Question

What are integral roots?

Answer 1

Hint: We first describe the concept of integral roots. Integral roots mean the roots of a polynomial being integer. We take an arbitrary polynomial and find the integral roots of the polynomial.

Complete step-by-step answer:
Integral roots mean the roots of a polynomial being integer. We take an example of a polynomial $ {{x}^{2}}+6x-72 $ to find its roots.
In case of $ {{x}^{2}}+6x-72 $ , we break the middle term $ 6x $ into two parts of $ 12x $ and $ -6x $ .
So, $ {{x}^{2}}+6x-72={{x}^{2}}+12x-6x-72 $ . We have one condition to check if the grouping is possible or not. If we order the individual elements of the polynomial according to their power of variables, then the multiple of end terms will be equal to the multiple of middle terms.
Here multiplication for both cases gives $ -72{{x}^{2}} $ . The grouping will be done for $ {{x}^{2}}+12x $ and $ -6x-72 $ .
We try to take the common numbers out.
For $ {{x}^{2}}+12x $ , we take $ x $ and get $ x\left( x+12 \right) $ .
For $ -6x-72 $ , we take $ -6 $ and get $ -6\left( x+12 \right) $ .
The equation becomes $ {{x}^{2}}+6x-72={{x}^{2}}+12x-6x-72=x\left( x+12 \right)-6\left( x+12 \right) $ .
Both the terms have $ \left( x+12 \right) $ in common.
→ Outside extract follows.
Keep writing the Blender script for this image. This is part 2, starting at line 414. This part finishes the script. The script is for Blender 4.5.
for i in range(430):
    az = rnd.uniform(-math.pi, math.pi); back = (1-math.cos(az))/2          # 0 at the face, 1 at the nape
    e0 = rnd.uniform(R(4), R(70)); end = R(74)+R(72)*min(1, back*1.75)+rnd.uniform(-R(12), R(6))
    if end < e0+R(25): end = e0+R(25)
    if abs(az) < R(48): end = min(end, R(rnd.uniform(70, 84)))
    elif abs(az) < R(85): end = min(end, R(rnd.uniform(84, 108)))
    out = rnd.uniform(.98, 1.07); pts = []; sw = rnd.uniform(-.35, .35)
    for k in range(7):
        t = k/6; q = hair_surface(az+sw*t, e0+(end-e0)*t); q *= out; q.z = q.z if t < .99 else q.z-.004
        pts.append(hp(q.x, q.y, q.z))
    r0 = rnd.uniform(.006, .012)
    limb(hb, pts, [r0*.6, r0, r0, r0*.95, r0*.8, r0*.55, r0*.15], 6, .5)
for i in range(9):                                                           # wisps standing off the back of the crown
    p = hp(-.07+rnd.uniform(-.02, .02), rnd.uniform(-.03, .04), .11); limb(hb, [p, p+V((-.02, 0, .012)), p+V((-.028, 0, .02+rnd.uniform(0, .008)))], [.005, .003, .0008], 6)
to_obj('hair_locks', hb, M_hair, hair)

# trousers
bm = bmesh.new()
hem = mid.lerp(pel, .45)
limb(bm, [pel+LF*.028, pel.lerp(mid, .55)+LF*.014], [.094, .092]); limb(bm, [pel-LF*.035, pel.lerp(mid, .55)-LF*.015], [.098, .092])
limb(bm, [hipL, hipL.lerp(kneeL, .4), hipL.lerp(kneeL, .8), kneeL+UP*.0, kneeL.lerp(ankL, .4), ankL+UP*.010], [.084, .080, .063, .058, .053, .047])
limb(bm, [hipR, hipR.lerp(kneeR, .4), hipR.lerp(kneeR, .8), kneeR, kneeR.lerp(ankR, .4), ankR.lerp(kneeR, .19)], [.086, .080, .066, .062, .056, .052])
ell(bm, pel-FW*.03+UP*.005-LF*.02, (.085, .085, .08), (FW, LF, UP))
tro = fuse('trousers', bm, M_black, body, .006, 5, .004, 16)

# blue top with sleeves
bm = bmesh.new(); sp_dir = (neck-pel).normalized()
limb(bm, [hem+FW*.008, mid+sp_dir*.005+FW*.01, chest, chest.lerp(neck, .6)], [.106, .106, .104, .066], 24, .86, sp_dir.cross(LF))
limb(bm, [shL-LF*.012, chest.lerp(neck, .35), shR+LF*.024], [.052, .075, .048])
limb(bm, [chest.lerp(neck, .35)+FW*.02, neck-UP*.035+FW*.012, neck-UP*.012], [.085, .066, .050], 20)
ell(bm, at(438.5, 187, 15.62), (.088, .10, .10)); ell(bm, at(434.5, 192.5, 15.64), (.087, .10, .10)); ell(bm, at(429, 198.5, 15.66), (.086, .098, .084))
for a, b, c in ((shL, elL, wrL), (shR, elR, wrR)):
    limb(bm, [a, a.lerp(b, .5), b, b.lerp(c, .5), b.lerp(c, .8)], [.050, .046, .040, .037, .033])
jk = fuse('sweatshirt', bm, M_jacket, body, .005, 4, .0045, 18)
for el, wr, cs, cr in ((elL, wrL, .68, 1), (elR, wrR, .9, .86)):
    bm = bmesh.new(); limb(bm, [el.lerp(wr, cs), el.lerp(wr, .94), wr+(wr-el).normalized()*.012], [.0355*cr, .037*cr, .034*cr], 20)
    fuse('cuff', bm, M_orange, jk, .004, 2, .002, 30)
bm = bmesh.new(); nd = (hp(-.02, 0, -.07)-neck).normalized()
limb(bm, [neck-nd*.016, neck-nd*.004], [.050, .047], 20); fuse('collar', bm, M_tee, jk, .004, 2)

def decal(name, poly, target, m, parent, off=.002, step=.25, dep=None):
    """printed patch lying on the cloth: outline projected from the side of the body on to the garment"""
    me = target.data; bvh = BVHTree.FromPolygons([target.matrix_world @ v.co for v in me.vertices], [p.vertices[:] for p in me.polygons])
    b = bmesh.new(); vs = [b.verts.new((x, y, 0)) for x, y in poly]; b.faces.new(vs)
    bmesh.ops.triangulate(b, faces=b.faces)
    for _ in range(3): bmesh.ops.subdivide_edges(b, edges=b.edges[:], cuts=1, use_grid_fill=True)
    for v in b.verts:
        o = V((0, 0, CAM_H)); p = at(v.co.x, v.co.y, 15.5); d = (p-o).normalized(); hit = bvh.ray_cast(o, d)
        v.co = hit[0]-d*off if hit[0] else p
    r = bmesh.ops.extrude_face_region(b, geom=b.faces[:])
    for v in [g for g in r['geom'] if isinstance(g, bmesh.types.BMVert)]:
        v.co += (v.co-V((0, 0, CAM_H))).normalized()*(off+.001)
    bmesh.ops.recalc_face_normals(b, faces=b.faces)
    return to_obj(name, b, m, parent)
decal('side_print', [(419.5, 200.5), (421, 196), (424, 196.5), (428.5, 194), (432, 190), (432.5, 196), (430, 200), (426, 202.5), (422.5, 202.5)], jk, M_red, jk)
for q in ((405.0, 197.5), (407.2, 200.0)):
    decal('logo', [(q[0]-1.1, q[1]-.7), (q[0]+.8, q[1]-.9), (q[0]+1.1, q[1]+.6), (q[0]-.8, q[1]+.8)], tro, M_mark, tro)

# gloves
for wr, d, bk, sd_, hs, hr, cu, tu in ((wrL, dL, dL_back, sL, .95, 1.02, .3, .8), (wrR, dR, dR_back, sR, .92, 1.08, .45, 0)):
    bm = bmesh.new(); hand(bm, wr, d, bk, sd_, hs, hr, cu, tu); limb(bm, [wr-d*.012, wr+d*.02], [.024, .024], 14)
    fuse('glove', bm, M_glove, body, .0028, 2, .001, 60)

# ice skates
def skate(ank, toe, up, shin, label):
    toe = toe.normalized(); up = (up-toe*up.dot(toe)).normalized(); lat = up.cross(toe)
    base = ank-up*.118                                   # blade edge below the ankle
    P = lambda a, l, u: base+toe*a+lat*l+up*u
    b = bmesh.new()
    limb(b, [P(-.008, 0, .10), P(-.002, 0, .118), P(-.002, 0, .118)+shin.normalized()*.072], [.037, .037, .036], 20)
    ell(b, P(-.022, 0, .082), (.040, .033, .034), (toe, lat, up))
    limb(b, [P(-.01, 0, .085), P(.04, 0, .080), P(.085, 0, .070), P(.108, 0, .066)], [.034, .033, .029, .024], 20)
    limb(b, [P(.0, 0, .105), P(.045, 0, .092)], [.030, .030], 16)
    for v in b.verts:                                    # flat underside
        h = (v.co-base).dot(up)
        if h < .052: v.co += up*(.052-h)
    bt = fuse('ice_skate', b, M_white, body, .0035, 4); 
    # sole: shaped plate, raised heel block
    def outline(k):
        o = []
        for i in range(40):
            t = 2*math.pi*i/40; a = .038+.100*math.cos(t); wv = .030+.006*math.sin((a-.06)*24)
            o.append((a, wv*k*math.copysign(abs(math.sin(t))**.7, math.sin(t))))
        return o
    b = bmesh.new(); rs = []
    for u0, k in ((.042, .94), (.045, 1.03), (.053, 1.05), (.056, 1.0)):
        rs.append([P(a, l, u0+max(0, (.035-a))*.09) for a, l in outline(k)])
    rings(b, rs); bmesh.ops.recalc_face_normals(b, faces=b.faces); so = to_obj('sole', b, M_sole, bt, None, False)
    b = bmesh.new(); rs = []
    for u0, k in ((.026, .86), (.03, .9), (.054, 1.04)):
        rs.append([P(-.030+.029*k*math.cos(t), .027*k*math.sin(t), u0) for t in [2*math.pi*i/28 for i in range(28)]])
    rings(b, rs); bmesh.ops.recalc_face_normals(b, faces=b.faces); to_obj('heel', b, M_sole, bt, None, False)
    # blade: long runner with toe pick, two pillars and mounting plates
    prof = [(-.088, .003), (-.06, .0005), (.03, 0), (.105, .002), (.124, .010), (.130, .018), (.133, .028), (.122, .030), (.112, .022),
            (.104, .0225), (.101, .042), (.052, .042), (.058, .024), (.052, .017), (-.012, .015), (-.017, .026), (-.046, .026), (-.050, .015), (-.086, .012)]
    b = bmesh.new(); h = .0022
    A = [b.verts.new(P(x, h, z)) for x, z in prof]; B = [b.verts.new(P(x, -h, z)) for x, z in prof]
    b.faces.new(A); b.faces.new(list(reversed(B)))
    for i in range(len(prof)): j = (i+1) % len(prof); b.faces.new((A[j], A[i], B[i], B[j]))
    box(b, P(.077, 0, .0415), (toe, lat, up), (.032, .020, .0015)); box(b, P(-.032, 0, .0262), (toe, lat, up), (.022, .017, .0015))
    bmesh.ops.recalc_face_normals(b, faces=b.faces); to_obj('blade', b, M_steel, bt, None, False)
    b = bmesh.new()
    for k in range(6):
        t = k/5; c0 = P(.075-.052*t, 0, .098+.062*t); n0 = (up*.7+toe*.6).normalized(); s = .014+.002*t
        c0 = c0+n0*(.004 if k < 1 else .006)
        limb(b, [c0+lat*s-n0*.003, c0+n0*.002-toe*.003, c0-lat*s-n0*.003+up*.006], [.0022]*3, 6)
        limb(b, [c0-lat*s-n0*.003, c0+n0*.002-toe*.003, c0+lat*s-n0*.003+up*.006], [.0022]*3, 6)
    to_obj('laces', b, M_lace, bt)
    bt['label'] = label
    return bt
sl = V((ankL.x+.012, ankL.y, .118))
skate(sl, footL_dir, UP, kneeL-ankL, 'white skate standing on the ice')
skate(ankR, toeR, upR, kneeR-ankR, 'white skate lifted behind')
We take that term again and get
 $
   {{x}^{2}}+6x-72 \\
  =x\left( x+12 \right)-6\left( x+12 \right) \\
  =\left( x+12 \right)\left( x-6 \right) \\
$
Therefore, $ \left( x+12 \right)\left( x-6 \right)=0 $ has multiplication of two polynomials giving a value of 0. This means at least one of them has to be 0.
So, values of x are $ x=6,-12 $ .
Here $ x=6,-12 $ are integral roots of $ {{x}^{2}}+6x-72 $ .

Note: The numbers which satisfy the value of a polynomial are called its roots. The roots which are integers i.e., not irrational or imaginary are called integral roots. The numbers which satisfy the value of a polynomial are called its roots.